GOAL OF THE EXERCISE: Skip the pictures. Set down, word for word, the lines from the start of the material up to and including the line with "tag(e, lab, 'hut')".

== == ==

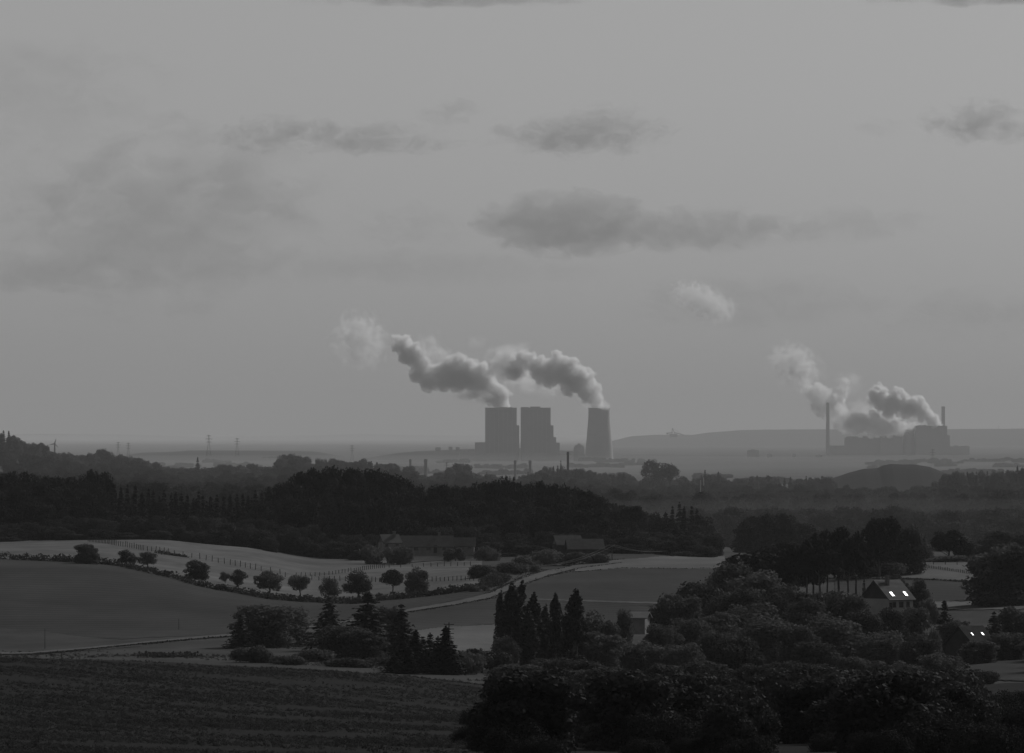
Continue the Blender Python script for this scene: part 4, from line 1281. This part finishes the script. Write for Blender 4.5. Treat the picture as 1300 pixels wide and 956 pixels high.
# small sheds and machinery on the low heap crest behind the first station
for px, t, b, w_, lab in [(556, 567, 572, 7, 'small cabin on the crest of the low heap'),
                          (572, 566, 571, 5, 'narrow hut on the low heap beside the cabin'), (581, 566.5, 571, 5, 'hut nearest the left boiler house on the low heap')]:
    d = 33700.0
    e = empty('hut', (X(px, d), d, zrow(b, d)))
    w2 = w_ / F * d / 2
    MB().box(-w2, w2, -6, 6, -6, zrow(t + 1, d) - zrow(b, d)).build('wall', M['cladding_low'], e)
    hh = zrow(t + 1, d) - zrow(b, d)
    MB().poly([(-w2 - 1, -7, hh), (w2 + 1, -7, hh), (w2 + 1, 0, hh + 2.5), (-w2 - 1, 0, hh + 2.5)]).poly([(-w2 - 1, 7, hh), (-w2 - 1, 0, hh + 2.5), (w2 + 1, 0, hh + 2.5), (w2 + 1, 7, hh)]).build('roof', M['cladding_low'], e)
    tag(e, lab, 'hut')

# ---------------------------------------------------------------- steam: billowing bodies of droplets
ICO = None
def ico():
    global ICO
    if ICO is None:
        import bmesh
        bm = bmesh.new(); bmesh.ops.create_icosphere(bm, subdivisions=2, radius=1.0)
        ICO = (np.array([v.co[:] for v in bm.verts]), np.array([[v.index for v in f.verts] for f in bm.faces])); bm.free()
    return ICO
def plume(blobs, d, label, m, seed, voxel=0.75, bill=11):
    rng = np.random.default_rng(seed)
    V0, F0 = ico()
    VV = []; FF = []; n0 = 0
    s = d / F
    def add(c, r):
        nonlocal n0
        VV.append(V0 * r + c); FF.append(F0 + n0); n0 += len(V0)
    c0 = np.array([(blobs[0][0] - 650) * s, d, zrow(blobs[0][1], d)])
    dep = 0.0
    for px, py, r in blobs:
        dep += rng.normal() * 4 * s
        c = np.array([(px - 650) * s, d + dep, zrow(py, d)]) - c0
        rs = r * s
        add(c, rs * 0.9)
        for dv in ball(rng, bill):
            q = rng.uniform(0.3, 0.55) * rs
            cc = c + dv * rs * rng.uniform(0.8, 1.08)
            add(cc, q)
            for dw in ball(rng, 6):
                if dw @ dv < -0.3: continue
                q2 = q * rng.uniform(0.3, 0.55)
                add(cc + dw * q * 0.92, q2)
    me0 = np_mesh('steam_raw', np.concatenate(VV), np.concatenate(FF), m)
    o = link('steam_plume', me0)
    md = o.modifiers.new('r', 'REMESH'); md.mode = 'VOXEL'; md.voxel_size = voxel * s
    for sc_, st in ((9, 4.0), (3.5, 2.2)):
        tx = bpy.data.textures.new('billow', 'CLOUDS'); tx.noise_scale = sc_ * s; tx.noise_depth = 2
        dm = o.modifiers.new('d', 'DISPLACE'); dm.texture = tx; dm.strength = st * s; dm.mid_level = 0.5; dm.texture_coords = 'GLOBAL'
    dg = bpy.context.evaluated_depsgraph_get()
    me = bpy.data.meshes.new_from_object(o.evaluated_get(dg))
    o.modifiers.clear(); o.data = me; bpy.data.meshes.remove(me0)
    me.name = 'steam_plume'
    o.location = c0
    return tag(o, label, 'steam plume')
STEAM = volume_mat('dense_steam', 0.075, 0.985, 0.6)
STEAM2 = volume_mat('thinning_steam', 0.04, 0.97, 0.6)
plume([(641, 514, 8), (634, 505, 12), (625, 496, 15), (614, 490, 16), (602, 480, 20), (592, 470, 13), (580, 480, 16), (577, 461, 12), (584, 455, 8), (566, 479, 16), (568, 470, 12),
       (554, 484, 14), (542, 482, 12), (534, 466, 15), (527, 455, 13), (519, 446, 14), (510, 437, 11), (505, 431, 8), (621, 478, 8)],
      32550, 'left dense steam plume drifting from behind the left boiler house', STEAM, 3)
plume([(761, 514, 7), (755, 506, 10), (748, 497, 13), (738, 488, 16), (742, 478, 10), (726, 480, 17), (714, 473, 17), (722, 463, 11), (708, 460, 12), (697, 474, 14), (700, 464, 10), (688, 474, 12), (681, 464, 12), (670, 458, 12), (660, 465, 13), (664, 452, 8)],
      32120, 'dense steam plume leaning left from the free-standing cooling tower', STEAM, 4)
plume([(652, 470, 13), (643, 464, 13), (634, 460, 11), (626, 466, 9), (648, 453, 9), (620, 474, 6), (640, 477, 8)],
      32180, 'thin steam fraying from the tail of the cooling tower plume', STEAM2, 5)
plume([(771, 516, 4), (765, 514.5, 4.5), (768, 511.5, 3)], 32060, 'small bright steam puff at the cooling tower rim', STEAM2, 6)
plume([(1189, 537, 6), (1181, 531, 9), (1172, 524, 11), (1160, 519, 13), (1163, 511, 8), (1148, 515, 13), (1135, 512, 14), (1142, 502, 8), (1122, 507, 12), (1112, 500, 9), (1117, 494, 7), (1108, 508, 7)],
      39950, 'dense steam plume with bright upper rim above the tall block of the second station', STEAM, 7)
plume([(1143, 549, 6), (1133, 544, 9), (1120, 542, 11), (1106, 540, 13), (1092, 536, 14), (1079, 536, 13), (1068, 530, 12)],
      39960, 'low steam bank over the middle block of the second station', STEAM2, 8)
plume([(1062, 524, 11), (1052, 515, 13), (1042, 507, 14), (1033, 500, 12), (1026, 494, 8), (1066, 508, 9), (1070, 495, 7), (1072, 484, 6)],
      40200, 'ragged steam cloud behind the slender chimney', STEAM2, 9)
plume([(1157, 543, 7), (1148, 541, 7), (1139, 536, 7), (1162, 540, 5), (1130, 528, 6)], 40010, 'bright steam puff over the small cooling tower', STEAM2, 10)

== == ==

RESULT BELOW:
Continue the Blender Python script for this scene: part 4, from line 1281. This part finishes the script. Write for Blender 4.5. Treat the picture as 1300 pixels wide and 956 pixels high.
# small sheds and machinery on the low heap crest behind the first station
for px, t, b, w_, lab in [(556, 567, 572, 7, 'small cabin on the crest of the low heap'),
                          (572, 566, 571, 5, 'narrow hut on the low heap beside the cabin'), (581, 566.5, 571, 5, 'hut nearest the left boiler house on the low heap')]:
    d = 33700.0
    e = empty('hut', (X(px, d), d, zrow(b, d)))
    w2 = w_ / F * d / 2
    MB().box(-w2, w2, -6, 6, -6, zrow(t + 1, d) - zrow(b, d)).build('wall', M['cladding_low'], e)
    hh = zrow(t + 1, d) - zrow(b, d)
    MB().poly([(-w2 - 1, -7, hh), (w2 + 1, -7, hh), (w2 + 1, 0, hh + 2.5), (-w2 - 1, 0, hh + 2.5)]).poly([(-w2 - 1, 7, hh), (-w2 - 1, 0, hh + 2.5), (w2 + 1, 0, hh + 2.5), (w2 + 1, 7, hh)]).build('roof', M['cladding_low'], e)
    tag(e, lab, 'hut')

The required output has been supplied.